→ THE PROBLEM
Pull each line containing "script" out of the data and copy it.
-- begin RECORD EXCERPTS --
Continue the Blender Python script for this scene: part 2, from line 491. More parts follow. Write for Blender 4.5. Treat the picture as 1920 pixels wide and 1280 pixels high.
-- end RECORD EXCERPTS --
-- begin RECORD EXCERPTS --
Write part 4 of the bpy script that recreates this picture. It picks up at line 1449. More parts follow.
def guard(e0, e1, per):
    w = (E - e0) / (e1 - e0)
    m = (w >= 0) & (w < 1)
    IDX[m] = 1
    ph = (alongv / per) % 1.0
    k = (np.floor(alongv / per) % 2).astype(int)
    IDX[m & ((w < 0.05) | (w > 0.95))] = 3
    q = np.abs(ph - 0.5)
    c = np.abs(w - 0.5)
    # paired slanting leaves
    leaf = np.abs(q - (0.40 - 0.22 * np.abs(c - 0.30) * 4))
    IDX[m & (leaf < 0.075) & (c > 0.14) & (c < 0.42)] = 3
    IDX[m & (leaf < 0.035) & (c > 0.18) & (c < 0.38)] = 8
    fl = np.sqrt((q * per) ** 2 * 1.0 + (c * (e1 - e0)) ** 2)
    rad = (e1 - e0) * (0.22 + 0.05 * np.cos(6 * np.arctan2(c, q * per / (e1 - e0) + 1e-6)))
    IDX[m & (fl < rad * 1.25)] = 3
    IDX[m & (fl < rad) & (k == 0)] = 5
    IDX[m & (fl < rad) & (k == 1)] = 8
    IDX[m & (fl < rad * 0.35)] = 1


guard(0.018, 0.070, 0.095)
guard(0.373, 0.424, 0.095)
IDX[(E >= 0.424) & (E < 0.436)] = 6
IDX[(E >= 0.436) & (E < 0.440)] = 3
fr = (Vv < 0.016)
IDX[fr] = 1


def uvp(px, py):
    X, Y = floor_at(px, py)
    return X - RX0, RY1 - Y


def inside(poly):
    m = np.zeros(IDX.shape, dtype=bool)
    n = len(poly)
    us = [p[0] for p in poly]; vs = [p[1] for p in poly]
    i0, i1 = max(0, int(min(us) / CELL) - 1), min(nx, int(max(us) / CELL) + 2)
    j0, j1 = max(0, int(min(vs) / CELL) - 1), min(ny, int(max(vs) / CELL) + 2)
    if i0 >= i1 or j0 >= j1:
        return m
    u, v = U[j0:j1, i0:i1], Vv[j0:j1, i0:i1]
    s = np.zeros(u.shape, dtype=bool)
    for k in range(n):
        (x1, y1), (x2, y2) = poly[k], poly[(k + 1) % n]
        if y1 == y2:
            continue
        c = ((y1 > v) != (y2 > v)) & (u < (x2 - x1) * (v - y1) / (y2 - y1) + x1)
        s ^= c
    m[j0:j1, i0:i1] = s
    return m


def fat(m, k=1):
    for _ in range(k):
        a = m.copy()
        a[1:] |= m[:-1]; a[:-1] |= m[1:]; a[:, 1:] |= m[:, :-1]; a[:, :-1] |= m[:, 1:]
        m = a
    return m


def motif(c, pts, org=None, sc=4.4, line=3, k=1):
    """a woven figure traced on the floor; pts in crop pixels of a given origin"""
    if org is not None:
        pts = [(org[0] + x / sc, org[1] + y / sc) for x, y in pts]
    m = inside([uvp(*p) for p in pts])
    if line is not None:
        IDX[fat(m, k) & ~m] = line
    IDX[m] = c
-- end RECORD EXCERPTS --
-- begin RECORD EXCERPTS --
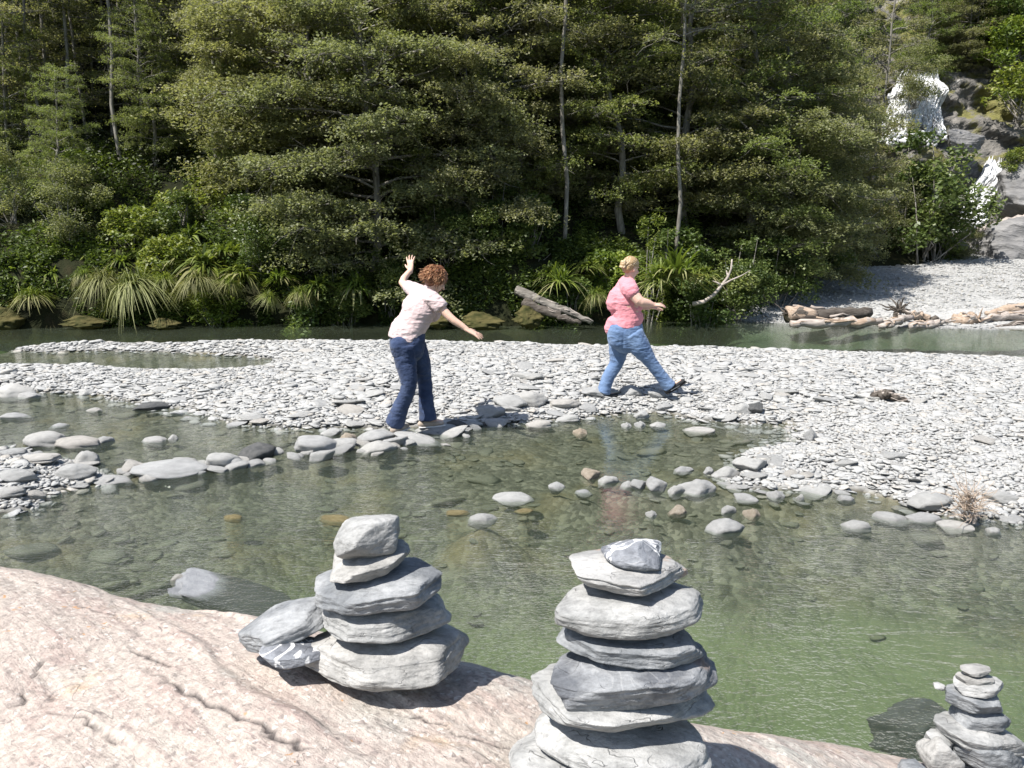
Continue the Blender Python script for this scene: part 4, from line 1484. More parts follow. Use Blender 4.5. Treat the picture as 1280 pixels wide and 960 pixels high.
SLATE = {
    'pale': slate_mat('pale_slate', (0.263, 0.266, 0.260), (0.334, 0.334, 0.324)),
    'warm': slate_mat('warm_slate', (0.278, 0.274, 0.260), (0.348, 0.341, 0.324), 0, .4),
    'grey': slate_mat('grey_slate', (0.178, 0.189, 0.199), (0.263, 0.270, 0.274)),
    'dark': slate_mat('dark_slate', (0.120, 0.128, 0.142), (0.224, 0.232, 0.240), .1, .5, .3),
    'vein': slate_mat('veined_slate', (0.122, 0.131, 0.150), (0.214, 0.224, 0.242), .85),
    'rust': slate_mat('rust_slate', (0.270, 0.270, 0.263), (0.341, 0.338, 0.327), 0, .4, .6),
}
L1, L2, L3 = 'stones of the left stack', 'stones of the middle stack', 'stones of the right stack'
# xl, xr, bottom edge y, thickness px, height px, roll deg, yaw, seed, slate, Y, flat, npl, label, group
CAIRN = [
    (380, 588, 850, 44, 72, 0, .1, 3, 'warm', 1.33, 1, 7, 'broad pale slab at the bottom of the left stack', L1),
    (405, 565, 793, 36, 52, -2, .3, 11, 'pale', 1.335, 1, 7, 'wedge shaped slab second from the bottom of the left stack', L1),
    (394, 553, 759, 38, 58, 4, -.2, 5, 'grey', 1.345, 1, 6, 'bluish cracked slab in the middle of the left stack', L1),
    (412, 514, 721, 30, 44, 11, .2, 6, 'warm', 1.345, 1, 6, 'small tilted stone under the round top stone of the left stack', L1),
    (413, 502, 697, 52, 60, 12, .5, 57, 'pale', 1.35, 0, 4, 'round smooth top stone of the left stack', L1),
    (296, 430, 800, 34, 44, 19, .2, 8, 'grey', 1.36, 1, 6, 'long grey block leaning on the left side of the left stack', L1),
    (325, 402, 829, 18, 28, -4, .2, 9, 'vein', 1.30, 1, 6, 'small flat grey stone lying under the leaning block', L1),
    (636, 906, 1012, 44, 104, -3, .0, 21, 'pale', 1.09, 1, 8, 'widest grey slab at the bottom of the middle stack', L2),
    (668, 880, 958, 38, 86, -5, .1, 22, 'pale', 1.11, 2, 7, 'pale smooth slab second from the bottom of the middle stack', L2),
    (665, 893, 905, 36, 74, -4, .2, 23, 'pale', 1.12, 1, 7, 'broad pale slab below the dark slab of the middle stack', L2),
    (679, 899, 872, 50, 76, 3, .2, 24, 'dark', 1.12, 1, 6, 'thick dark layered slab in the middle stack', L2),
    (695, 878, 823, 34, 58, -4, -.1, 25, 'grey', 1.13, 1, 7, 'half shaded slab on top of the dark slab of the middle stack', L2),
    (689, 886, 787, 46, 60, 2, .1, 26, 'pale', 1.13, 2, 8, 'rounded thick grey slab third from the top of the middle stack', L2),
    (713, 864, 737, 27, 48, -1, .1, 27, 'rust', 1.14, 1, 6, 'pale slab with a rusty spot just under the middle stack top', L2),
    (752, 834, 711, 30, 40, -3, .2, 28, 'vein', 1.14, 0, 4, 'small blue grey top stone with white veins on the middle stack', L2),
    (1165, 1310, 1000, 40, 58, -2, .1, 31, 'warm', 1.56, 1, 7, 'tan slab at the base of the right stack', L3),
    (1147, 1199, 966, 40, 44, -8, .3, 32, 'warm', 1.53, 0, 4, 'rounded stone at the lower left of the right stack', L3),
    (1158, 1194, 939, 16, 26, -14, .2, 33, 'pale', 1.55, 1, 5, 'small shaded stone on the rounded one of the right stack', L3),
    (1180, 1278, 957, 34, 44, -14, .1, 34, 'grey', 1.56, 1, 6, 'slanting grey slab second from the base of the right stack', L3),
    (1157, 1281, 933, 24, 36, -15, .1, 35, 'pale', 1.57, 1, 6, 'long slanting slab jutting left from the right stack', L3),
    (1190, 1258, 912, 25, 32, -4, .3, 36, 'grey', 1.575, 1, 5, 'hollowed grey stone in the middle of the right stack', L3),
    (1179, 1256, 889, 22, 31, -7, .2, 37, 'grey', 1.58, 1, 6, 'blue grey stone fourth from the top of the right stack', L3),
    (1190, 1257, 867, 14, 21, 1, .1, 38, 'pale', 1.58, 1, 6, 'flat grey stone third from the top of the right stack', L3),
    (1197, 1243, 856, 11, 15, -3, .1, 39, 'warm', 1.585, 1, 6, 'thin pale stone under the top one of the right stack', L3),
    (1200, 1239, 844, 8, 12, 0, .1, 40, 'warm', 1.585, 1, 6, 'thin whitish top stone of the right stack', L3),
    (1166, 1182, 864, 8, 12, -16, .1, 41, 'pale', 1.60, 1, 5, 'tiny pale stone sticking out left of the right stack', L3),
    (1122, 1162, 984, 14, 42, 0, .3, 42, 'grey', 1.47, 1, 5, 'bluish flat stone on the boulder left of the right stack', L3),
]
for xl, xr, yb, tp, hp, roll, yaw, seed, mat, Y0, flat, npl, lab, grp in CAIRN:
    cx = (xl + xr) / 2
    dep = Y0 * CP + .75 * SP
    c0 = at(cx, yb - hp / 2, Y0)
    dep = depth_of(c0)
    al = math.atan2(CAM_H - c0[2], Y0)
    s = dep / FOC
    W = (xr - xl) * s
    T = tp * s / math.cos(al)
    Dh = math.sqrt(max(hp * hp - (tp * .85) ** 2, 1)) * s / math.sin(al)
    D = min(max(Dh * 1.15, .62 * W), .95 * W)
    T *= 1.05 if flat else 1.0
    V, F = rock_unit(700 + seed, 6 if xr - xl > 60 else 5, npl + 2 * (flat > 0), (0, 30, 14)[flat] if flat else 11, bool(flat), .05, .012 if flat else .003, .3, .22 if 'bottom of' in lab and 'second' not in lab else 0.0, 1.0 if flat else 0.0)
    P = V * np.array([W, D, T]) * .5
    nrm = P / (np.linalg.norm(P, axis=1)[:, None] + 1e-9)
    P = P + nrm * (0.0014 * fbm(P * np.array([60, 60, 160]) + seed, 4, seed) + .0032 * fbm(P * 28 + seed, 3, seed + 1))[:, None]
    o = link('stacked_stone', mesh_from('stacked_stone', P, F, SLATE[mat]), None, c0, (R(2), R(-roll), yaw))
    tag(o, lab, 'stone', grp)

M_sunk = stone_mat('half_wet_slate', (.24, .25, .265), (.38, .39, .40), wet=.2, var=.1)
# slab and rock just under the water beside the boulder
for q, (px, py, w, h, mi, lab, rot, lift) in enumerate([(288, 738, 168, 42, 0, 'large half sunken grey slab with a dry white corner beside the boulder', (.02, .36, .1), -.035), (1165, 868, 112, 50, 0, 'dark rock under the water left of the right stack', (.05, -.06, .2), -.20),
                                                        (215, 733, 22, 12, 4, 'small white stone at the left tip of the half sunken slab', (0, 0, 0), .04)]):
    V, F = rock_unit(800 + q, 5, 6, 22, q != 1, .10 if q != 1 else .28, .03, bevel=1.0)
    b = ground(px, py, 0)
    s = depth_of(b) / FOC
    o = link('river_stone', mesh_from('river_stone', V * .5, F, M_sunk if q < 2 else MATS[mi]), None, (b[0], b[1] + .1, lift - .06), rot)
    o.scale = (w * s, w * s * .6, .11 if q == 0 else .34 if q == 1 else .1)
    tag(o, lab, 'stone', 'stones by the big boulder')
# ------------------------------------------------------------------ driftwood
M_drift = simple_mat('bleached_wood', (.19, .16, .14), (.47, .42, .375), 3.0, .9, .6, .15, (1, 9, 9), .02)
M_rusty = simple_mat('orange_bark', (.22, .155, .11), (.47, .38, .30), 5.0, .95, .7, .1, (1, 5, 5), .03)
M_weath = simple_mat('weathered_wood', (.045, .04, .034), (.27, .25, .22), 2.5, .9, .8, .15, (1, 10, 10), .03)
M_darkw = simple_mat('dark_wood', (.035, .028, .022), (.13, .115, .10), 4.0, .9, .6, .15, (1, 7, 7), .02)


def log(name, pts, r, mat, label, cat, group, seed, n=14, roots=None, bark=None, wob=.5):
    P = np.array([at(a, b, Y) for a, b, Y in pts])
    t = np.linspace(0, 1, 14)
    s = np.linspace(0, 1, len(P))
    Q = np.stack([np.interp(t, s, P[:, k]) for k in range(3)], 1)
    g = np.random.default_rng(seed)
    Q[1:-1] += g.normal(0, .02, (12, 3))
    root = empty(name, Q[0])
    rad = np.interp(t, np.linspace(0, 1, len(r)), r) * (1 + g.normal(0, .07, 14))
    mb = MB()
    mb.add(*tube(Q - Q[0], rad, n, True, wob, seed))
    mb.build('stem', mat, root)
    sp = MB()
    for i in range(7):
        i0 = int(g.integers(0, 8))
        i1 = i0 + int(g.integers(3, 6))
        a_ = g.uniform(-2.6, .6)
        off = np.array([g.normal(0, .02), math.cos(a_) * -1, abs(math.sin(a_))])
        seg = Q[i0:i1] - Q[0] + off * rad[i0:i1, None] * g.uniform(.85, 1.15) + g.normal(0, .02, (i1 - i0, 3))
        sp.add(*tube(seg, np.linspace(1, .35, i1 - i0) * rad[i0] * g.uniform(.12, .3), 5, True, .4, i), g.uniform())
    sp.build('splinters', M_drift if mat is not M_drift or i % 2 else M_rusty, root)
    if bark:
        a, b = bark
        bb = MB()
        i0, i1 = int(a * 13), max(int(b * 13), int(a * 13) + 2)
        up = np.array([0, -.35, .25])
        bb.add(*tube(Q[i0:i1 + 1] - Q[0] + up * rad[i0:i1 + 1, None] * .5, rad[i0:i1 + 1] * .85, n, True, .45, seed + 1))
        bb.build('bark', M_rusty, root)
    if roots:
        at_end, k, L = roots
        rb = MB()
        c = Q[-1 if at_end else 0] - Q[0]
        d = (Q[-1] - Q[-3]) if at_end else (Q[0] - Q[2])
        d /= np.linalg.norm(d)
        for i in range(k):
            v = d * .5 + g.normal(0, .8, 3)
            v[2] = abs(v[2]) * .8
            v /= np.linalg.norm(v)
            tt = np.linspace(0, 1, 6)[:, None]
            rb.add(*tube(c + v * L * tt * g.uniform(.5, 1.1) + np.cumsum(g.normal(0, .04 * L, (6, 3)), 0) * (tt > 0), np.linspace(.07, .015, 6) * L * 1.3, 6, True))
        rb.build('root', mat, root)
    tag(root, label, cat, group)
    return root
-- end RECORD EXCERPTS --
→ THE RESPONSE
Continue the Blender Python script for this scene: part 2, from line 491. More parts follow. Write for Blender 4.5. Treat the picture as 1920 pixels wide and 1280 pixels high.
Write part 4 of the bpy script that recreates this picture. It picks up at line 1449. More parts follow.
Continue the Blender Python script for this scene: part 4, from line 1484. More parts follow. Use Blender 4.5. Treat the picture as 1280 pixels wide and 960 pixels high.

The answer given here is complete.